OneOne - Daniel Belton & Good Company Arts
3 October 2014, Art Box Gallery - Christchurch
Reviewed by Sheree Bright
OneOne is an engaging film and art installation of enchanting visual and audio expressions. Artistic Director Daniel Belton, Good Company Arts, numerous collaborators and contributors offer a piece with high production value and creative depth. This union results in a stunning work where art, science, and spirituality converge.
In response to a trip to see the rare ancient hollow stones of the Maerewhenua River in New Zealand, Belton was inspired to create OneOne. The sound score was created first and is an integral part of the piece. Like an ancient whispered calling it gently beckons the viewer to be present. A casual viewer will feel thoroughly satisfied with a stroll through the installation. The insightful viewer will relish spending a good deal of time with this work, discovering and exploring its many layers.
A membrane of digital images dance across the screen in a film that appears both futuristically technical and anciently organic. A moving geometrical lattice work of dots and connecting lines illustrate navigational pathways to both terrestrial and celestial worlds. They emerge, rotate, evolve, and retreat in relation to each other. Topographical images fluctuate, representing the ocean floor or the undulating earth.
Exquisite flowing movements of the dancers are duplicated, mirrored, sped up and slowed down. Images of dancers slur and blur creating beautiful tracings of their movements. Janessa Dufty dances in absolute perfection for this work. Her movements are subtle, strong, and sublime.
Artistically, the film is fascinating and can stand on its own. United with the other elements, it is inspired. Images from the screen reflect in rectangular pools of water and shaped pieces of mirror on the floor. The installation contains black boxes with uplit bundles of reeds which are also symbolically utilised in the film.
Once I take the first step towards being a participant, a whole new vista of relationships with the piece emerge.

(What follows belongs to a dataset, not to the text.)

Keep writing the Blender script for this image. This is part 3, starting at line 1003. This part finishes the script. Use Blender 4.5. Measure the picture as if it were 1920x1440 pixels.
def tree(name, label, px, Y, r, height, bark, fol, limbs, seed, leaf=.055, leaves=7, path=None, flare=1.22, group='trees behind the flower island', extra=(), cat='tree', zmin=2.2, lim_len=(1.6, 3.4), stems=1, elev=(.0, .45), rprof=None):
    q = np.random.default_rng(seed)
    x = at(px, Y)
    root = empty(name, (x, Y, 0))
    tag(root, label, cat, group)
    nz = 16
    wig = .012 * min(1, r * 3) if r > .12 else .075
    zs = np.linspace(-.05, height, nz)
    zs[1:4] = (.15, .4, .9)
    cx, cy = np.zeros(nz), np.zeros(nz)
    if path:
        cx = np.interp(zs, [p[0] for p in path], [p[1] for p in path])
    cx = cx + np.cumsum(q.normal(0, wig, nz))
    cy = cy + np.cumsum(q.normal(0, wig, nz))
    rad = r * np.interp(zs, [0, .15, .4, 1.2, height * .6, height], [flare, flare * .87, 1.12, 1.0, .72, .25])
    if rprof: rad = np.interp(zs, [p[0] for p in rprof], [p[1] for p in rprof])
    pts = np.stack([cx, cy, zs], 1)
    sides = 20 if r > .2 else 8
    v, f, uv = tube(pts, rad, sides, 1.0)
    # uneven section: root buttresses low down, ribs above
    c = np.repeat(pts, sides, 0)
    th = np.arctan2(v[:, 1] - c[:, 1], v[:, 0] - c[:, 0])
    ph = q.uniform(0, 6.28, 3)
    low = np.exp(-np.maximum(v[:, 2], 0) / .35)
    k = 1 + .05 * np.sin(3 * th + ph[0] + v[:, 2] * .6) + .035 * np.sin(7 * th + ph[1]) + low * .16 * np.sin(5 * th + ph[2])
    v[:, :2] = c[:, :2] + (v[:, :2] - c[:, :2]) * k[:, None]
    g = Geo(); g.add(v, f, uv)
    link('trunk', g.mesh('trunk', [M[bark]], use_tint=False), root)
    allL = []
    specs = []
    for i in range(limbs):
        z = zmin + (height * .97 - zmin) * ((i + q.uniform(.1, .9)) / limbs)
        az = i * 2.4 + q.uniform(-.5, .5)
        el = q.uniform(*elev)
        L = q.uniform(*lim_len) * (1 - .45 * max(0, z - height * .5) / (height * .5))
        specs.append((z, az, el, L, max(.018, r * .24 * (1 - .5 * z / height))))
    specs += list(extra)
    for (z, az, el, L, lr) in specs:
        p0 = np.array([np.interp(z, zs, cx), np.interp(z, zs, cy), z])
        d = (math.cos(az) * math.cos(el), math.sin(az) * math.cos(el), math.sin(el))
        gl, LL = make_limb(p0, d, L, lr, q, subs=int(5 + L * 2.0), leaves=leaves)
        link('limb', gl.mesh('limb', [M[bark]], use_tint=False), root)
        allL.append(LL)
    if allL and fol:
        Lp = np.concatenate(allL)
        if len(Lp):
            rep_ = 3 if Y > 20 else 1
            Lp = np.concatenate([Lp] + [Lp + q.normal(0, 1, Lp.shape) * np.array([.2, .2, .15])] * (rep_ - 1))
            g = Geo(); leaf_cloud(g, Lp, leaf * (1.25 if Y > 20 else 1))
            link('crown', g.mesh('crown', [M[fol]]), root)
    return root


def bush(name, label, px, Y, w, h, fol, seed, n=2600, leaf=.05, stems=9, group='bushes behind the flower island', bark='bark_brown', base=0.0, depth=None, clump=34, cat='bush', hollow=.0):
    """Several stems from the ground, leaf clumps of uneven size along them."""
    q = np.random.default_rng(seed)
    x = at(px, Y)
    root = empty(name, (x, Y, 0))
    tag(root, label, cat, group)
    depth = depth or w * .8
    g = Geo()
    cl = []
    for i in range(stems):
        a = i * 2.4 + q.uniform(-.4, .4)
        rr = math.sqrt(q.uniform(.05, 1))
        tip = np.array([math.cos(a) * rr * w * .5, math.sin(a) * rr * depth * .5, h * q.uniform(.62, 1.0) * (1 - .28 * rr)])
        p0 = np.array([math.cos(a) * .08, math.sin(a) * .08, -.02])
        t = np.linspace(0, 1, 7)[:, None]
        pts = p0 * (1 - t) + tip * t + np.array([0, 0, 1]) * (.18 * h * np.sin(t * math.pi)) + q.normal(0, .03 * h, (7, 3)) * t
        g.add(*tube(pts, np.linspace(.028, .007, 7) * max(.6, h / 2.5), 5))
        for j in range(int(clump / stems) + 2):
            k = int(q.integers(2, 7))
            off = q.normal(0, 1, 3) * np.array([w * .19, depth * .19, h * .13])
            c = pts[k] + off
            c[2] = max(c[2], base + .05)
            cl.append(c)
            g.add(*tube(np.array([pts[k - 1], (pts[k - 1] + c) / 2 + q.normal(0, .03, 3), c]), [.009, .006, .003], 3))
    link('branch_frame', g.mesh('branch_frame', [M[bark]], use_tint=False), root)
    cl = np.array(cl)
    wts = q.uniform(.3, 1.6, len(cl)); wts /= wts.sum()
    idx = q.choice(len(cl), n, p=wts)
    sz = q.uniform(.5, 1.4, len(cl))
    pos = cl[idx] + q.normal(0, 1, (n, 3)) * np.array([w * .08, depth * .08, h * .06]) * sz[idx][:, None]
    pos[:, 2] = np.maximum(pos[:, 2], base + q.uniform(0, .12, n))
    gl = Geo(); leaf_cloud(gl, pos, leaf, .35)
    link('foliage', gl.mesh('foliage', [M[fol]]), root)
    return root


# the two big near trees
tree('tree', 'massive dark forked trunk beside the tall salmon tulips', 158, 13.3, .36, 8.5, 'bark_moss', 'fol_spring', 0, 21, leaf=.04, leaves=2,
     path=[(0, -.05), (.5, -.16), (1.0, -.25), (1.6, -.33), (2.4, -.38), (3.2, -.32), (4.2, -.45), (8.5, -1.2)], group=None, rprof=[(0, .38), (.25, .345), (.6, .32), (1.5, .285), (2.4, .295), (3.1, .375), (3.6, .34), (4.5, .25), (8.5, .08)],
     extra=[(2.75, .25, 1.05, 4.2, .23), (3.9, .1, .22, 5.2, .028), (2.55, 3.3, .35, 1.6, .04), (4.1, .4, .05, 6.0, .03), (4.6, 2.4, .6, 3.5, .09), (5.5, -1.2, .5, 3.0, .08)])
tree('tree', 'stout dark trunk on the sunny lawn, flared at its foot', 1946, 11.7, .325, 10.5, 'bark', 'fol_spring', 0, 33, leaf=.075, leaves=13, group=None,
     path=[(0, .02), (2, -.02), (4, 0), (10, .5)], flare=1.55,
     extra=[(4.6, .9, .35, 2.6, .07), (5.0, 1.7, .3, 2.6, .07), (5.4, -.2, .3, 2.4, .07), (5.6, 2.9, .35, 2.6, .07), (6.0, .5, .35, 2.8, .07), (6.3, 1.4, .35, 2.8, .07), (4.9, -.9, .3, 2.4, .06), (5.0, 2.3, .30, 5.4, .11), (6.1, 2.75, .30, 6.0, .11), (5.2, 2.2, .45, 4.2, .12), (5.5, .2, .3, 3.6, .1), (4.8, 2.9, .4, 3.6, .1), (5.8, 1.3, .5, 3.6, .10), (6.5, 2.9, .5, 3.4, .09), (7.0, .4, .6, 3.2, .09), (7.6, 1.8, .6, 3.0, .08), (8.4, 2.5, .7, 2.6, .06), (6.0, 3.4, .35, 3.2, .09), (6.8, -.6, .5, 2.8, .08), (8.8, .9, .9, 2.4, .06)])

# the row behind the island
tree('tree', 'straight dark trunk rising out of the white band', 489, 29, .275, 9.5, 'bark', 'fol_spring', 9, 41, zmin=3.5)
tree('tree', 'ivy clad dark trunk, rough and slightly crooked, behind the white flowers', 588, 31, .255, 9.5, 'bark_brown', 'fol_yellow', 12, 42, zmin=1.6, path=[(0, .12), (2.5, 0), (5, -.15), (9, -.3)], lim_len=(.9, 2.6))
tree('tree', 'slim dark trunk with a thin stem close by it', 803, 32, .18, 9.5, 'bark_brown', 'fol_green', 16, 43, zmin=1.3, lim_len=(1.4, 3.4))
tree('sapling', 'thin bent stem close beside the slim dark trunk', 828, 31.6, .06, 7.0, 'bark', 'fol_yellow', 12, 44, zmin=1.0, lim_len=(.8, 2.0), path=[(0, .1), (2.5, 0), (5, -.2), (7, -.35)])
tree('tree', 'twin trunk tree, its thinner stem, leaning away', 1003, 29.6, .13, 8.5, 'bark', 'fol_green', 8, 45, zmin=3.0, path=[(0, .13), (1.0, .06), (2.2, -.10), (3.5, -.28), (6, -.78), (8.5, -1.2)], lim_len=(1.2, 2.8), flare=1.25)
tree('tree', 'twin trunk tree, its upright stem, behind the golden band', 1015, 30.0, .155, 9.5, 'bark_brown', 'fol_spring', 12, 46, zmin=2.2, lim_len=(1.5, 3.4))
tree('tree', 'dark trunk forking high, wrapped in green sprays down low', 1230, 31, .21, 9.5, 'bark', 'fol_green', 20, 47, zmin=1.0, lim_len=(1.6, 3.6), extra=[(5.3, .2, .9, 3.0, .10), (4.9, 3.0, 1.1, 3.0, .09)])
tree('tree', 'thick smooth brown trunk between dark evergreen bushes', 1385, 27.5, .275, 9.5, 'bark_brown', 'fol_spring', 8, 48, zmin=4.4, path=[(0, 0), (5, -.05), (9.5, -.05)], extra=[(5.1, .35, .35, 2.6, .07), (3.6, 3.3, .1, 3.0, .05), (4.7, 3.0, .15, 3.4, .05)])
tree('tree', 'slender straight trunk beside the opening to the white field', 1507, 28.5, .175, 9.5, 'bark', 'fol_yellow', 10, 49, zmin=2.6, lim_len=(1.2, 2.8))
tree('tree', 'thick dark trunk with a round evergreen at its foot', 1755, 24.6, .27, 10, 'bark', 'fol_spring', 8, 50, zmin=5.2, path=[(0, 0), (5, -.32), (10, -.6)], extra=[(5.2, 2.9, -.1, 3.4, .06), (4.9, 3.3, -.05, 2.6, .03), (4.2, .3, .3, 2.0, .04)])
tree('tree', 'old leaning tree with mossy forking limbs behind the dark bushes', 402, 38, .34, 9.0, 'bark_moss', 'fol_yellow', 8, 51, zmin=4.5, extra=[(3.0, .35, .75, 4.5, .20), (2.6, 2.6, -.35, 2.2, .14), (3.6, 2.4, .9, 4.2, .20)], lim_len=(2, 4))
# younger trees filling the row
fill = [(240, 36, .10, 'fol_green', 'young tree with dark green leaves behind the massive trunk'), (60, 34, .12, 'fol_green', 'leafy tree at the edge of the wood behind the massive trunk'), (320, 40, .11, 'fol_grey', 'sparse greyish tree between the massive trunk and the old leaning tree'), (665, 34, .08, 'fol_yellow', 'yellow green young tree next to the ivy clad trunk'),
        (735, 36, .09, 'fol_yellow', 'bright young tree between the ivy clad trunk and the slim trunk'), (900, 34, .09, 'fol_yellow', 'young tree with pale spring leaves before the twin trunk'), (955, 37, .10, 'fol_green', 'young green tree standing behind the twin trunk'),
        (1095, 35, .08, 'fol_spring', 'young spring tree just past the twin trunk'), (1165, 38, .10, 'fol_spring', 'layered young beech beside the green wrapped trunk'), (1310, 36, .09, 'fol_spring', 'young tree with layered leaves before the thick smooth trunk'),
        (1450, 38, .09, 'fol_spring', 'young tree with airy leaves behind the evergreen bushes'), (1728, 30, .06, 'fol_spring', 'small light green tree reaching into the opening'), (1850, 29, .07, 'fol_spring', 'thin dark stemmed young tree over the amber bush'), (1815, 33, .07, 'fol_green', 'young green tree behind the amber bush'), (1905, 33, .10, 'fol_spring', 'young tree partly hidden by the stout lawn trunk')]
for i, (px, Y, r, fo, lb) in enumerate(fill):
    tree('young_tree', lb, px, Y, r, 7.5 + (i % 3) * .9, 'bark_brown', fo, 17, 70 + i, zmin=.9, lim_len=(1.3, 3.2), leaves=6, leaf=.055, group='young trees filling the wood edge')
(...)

Several hollow river stones in the pools can be rearranged and played as a rattle or flute. I put my fingers softly in the water and make little ripples, then waves. I soon realise how playing with the possibilities of water impact the reflection of the film, resulting in new dimensions of the work. Mesmerised, I am now part of the creation.
It is a precious privilege becoming a co-creator with the gifts the collaborators have provided in the film and soundscape. With its universal themes, like ‘everything is in motion’, this work dissolves boundaries, and can be appreciated by the scientist and artist within us all. OneOne gives a gentle call to our connection with the ancient past, a call to our connection to the imaginings of the future, a call into the simple purity and power of now. This piece is much more than a ‘must see’. OneOne is a brilliant collaborative work of art that exists as poetry between its various elements which ‘must be experienced’. Should the opportunity arise, let yourself play and maybe even dance.